EXERCISE INSTRUCTIONS -> Give the data below again exactly as written, without its pictures.
**********
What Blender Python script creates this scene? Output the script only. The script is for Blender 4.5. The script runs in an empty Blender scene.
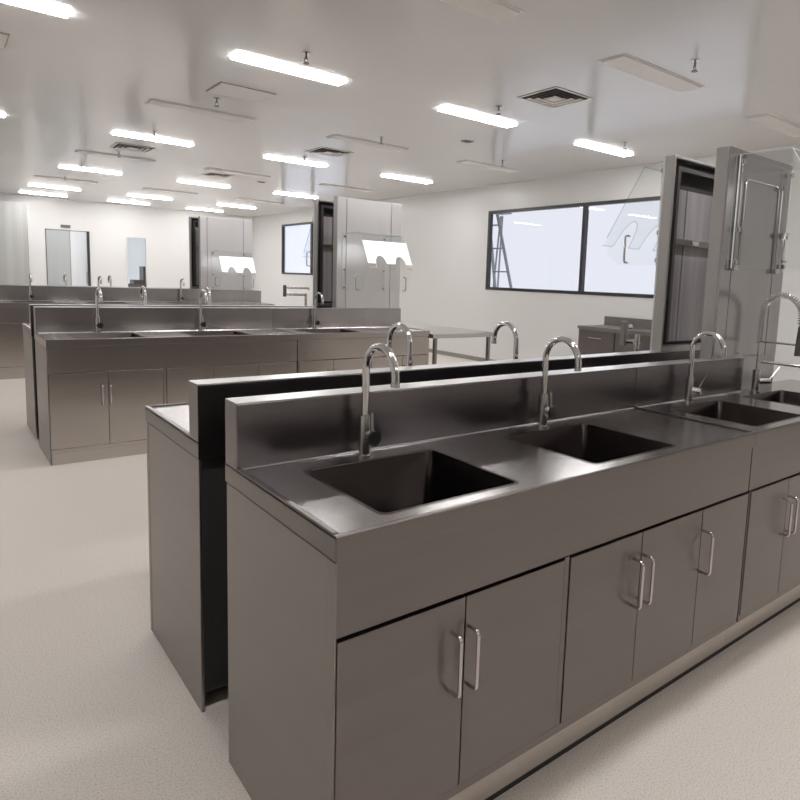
import bpy, bmesh, math, random
from mathutils import Vector, Matrix
random.seed(7)
SC = bpy.context.scene
COL = SC.collection
PI = math.pi

# ------------------------------------------------------------------ materials
def new_mat(name):
    m = bpy.data.materials.new(name); m.use_nodes = True
    nt = m.node_tree
    for n in list(nt.nodes): nt.nodes.remove(n)
    out = nt.nodes.new('ShaderNodeOutputMaterial')
    return m, nt, out

def principled(name, col, rough=.5, metal=0., spec=.5, coat=0., noise=None, bump=None, emis=None):
    m, nt, out = new_mat(name)
    b = nt.nodes.new('ShaderNodeBsdfPrincipled')
    b.inputs['Base Color'].default_value = (*col, 1)
    b.inputs['Roughness'].default_value = rough
    b.inputs['Metallic'].default_value = metal
    b.inputs['Specular IOR Level'].default_value = spec
    b.inputs['Coat Weight'].default_value = coat
    b.inputs['Coat Roughness'].default_value = .1
    if emis:
        b.inputs['Emission Color'].default_value = (*emis[0], 1)
        b.inputs['Emission Strength'].default_value = emis[1]
    nt.links.new(b.outputs[0], out.inputs[0])
    tc = nt.nodes.new('ShaderNodeTexCoord')
    if noise:                                    # (scale xyz, amount, second colour)
        mp = nt.nodes.new('ShaderNodeMapping'); mp.inputs['Scale'].default_value = noise[0]
        nz = nt.nodes.new('ShaderNodeTexNoise'); nz.inputs['Scale'].default_value = 1; nz.inputs['Detail'].default_value = 4
        nt.links.new(tc.outputs['Object'], mp.inputs[0]); nt.links.new(mp.outputs[0], nz.inputs['Vector'])
        mx = nt.nodes.new('ShaderNodeMix'); mx.data_type = 'RGBA'
        rp = nt.nodes.new('ShaderNodeMapRange')
        rp.inputs['From Min'].default_value = .3; rp.inputs['From Max'].default_value = .7
        nt.links.new(nz.outputs['Fac'], rp.inputs['Value'])
        nt.links.new(rp.outputs[0], mx.inputs['Factor'])
        mx.inputs['A'].default_value = (*col, 1); mx.inputs['B'].default_value = (*noise[1], 1)
        nt.links.new(mx.outputs['Result'], b.inputs['Base Color'])
        if len(noise) > 2:
            r2 = nt.nodes.new('ShaderNodeMapRange')
            r2.inputs['From Min'].default_value = .25; r2.inputs['From Max'].default_value = .75
            r2.inputs['To Min'].default_value = noise[2][0]; r2.inputs['To Max'].default_value = noise[2][1]
            nt.links.new(nz.outputs['Fac'], r2.inputs['Value'])
            nt.links.new(r2.outputs[0], b.inputs['Roughness'])
    if bump:
        mp = nt.nodes.new('ShaderNodeMapping'); mp.inputs['Scale'].default_value = bump[0]
        nz = nt.nodes.new('ShaderNodeTexNoise'); nz.inputs['Scale'].default_value = 1; nz.inputs['Detail'].default_value = 3
        nt.links.new(tc.outputs['Object'], mp.inputs[0]); nt.links.new(mp.outputs[0], nz.inputs['Vector'])
        bp = nt.nodes.new('ShaderNodeBump'); bp.inputs['Strength'].default_value = bump[1]; bp.inputs['Distance'].default_value = .002
        nt.links.new(nz.outputs['Fac'], bp.inputs['Height']); nt.links.new(bp.outputs[0], b.inputs['Normal'])
    return m

def clear_sheet(name, tint, refl_rough=.02, haze=0., ior=1.45):
    """thin clear sheet: transparent, with fresnel reflection and a little milky haze"""
    m, nt, out = new_mat(name)
    tr = nt.nodes.new('ShaderNodeBsdfTransparent'); tr.inputs[0].default_value = (*tint, 1)
    gl = nt.nodes.new('ShaderNodeBsdfGlossy'); gl.inputs['Roughness'].default_value = refl_rough
    df = nt.nodes.new('ShaderNodeBsdfDiffuse'); df.inputs[0].default_value = (.8, .82, .82, 1)
    lw = nt.nodes.new('ShaderNodeLayerWeight'); lw.inputs[0].default_value = .5
    pw = nt.nodes.new('ShaderNodeMath'); pw.operation = 'POWER'; pw.inputs[1].default_value = 5.
    fr = nt.nodes.new('ShaderNodeMath'); fr.operation = 'MULTIPLY_ADD'; fr.inputs[1].default_value = .9
    fr.inputs[2].default_value = ((ior-1)/(ior+1))**2
    nt.links.new(lw.outputs['Facing'], pw.inputs[0]); nt.links.new(pw.outputs[0], fr.inputs[0])
    m1 = nt.nodes.new('ShaderNodeMixShader'); m1.inputs[0].default_value = haze
    m2 = nt.nodes.new('ShaderNodeMixShader')
    nt.links.new(tr.outputs[0], m1.inputs[1]); nt.links.new(df.outputs[0], m1.inputs[2])
    nt.links.new(fr.outputs[0], m2.inputs[0]); nt.links.new(m1.outputs[0], m2.inputs[1]); nt.links.new(gl.outputs[0], m2.inputs[2])
    nt.links.new(m2.outputs[0], out.inputs[0])
    return m

def emission(name, col, s):
    m, nt, out = new_mat(name)
    e = nt.nodes.new('ShaderNodeEmission'); e.inputs[0].default_value = (*col, 1); e.inputs[1].default_value = s
    nt.links.new(e.outputs[0], out.inputs[0]); return m

def floor_material():
    m, nt, out = new_mat('speckled_vinyl')
    b = nt.nodes.new('ShaderNodeBsdfPrincipled'); b.inputs['Roughness'].default_value = .42
    b.inputs['Specular IOR Level'].default_value = .45
    tc = nt.nodes.new('ShaderNodeTexCoord')
    nz = nt.nodes.new('ShaderNodeTexNoise'); nz.inputs['Scale'].default_value = 190; nz.inputs['Detail'].default_value = 6; nz.inputs['Roughness'].default_value = .7
    nt.links.new(tc.outputs['Object'], nz.inputs['Vector'])
    cr = nt.nodes.new('ShaderNodeValToRGB')
    e = cr.color_ramp.elements
    e[0].position = .33; e[0].color = (.40, .33, .28, 1)
    e[1].position = .70; e[1].color = (.88, .82, .755, 1)
    k = cr.color_ramp.elements.new(.48); k.color = (.78, .71, .645, 1)
    nt.links.new(nz.outputs['Fac'], cr.inputs[0])
    n2 = nt.nodes.new('ShaderNodeTexNoise'); n2.inputs['Scale'].default_value = .8
    nt.links.new(tc.outputs['Object'], n2.inputs['Vector'])
    mx = nt.nodes.new('ShaderNodeMix'); mx.data_type = 'RGBA'; mx.blend_type = 'MULTIPLY'; mx.inputs['Factor'].default_value = .06
    nt.links.new(cr.outputs[0], mx.inputs['A']); nt.links.new(n2.outputs['Fac'], mx.inputs['B'])
    nt.links.new(mx.outputs['Result'], b.inputs['Base Color'])
    nt.links.new(b.outputs[0], out.inputs[0]); return m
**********
THE RESULT ->
What Blender Python script creates this scene? Output the script only. The script is for Blender 4.5. The script runs in an empty Blender scene.
import bpy, bmesh, math, random
from mathutils import Vector, Matrix
random.seed(7)
SC = bpy.context.scene
COL = SC.collection
PI = math.pi

# ------------------------------------------------------------------ materials
def new_mat(name):
    m = bpy.data.materials.new(name); m.use_nodes = True
    nt = m.node_tree
    for n in list(nt.nodes): nt.nodes.remove(n)
    out = nt.nodes.new('ShaderNodeOutputMaterial')
    return m, nt, out

def principled(name, col, rough=.5, metal=0., spec=.5, coat=0., noise=None, bump=None, emis=None):
    m, nt, out = new_mat(name)
    b = nt.nodes.new('ShaderNodeBsdfPrincipled')
    b.inputs['Base Color'].default_value = (*col, 1)
    b.inputs['Roughness'].default_value = rough
    b.inputs['Metallic'].default_value = metal
    b.inputs['Specular IOR Level'].default_value = spec
    b.inputs['Coat Weight'].default_value = coat
    b.inputs['Coat Roughness'].default_value = .1
    if emis:
        b.inputs['Emission Color'].default_value = (*emis[0], 1)
        b.inputs['Emission Strength'].default_value = emis[1]
    nt.links.new(b.outputs[0], out.inputs[0])
    tc = nt.nodes.new('ShaderNodeTexCoord')
    if noise:                                    # (scale xyz, amount, second colour)
        mp = nt.nodes.new('ShaderNodeMapping'); mp.inputs['Scale'].default_value = noise[0]
        nz = nt.nodes.new('ShaderNodeTexNoise'); nz.inputs['Scale'].default_value = 1; nz.inputs['Detail'].default_value = 4
        nt.links.new(tc.outputs['Object'], mp.inputs[0]); nt.links.new(mp.outputs[0], nz.inputs['Vector'])
        mx = nt.nodes.new('ShaderNodeMix'); mx.data_type = 'RGBA'
        rp = nt.nodes.new('ShaderNodeMapRange')
        rp.inputs['From Min'].default_value = .3; rp.inputs['From Max'].default_value = .7
        nt.links.new(nz.outputs['Fac'], rp.inputs['Value'])
        nt.links.new(rp.outputs[0], mx.inputs['Factor'])
        mx.inputs['A'].default_value = (*col, 1); mx.inputs['B'].default_value = (*noise[1], 1)
        nt.links.new(mx.outputs['Result'], b.inputs['Base Color'])
        if len(noise) > 2:
            r2 = nt.nodes.new('ShaderNodeMapRange')
            r2.inputs['From Min'].default_value = .25; r2.inputs['From Max'].default_value = .75
            r2.inputs['To Min'].default_value = noise[2][0]; r2.inputs['To Max'].default_value = noise[2][1]
            nt.links.new(nz.outputs['Fac'], r2.inputs['Value'])
            nt.links.new(r2.outputs[0], b.inputs['Roughness'])
    if bump:
        mp = nt.nodes.new('ShaderNodeMapping'); mp.inputs['Scale'].default_value = bump[0]
        nz = nt.nodes.new('ShaderNodeTexNoise'); nz.inputs['Scale'].default_value = 1; nz.inputs['Detail'].default_value = 3
        nt.links.new(tc.outputs['Object'], mp.inputs[0]); nt.links.new(mp.outputs[0], nz.inputs['Vector'])
        bp = nt.nodes.new('ShaderNodeBump'); bp.inputs['Strength'].default_value = bump[1]; bp.inputs['Distance'].default_value = .002
        nt.links.new(nz.outputs['Fac'], bp.inputs['Height']); nt.links.new(bp.outputs[0], b.inputs['Normal'])
    return m

def clear_sheet(name, tint, refl_rough=.02, haze=0., ior=1.45):
    """thin clear sheet: transparent, with fresnel reflection and a little milky haze"""
    m, nt, out = new_mat(name)
    tr = nt.nodes.new('ShaderNodeBsdfTransparent'); tr.inputs[0].default_value = (*tint, 1)
    gl = nt.nodes.new('ShaderNodeBsdfGlossy'); gl.inputs['Roughness'].default_value = refl_rough
    df = nt.nodes.new('ShaderNodeBsdfDiffuse'); df.inputs[0].default_value = (.8, .82, .82, 1)
    lw = nt.nodes.new('ShaderNodeLayerWeight'); lw.inputs[0].default_value = .5
    pw = nt.nodes.new('ShaderNodeMath'); pw.operation = 'POWER'; pw.inputs[1].default_value = 5.
    fr = nt.nodes.new('ShaderNodeMath'); fr.operation = 'MULTIPLY_ADD'; fr.inputs[1].default_value = .9
    fr.inputs[2].default_value = ((ior-1)/(ior+1))**2
    nt.links.new(lw.outputs['Facing'], pw.inputs[0]); nt.links.new(pw.outputs[0], fr.inputs[0])
    m1 = nt.nodes.new('ShaderNodeMixShader'); m1.inputs[0].default_value = haze
    m2 = nt.nodes.new('ShaderNodeMixShader')
    nt.links.new(tr.outputs[0], m1.inputs[1]); nt.links.new(df.outputs[0], m1.inputs[2])
    nt.links.new(fr.outputs[0], m2.inputs[0]); nt.links.new(m1.outputs[0], m2.inputs[1]); nt.links.new(gl.outputs[0], m2.inputs[2])
    nt.links.new(m2.outputs[0], out.inputs[0])
    return m

def emission(name, col, s):
    m, nt, out = new_mat(name)
    e = nt.nodes.new('ShaderNodeEmission'); e.inputs[0].default_value = (*col, 1); e.inputs[1].default_value = s
    nt.links.new(e.outputs[0], out.inputs[0]); return m

def floor_material():
    m, nt, out = new_mat('speckled_vinyl')
    b = nt.nodes.new('ShaderNodeBsdfPrincipled'); b.inputs['Roughness'].default_value = .42
    b.inputs['Specular IOR Level'].default_value = .45
    tc = nt.nodes.new('ShaderNodeTexCoord')
    nz = nt.nodes.new('ShaderNodeTexNoise'); nz.inputs['Scale'].default_value = 190; nz.inputs['Detail'].default_value = 6; nz.inputs['Roughness'].default_value = .7
    nt.links.new(tc.outputs['Object'], nz.inputs['Vector'])
    cr = nt.nodes.new('ShaderNodeValToRGB')
    e = cr.color_ramp.elements
    e[0].position = .33; e[0].color = (.40, .33, .28, 1)
    e[1].position = .70; e[1].color = (.88, .82, .755, 1)
    k = cr.color_ramp.elements.new(.48); k.color = (.78, .71, .645, 1)
    nt.links.new(nz.outputs['Fac'], cr.inputs[0])
    n2 = nt.nodes.new('ShaderNodeTexNoise'); n2.inputs['Scale'].default_value = .8
    nt.links.new(tc.outputs['Object'], n2.inputs['Vector'])
    mx = nt.nodes.new('ShaderNodeMix'); mx.data_type = 'RGBA'; mx.blend_type = 'MULTIPLY'; mx.inputs['Factor'].default_value = .06
    nt.links.new(cr.outputs[0], mx.inputs['A']); nt.links.new(n2.outputs['Fac'], mx.inputs['B'])
    nt.links.new(mx.outputs['Result'], b.inputs['Base Color'])
    nt.links.new(b.outputs[0], out.inputs[0]); return m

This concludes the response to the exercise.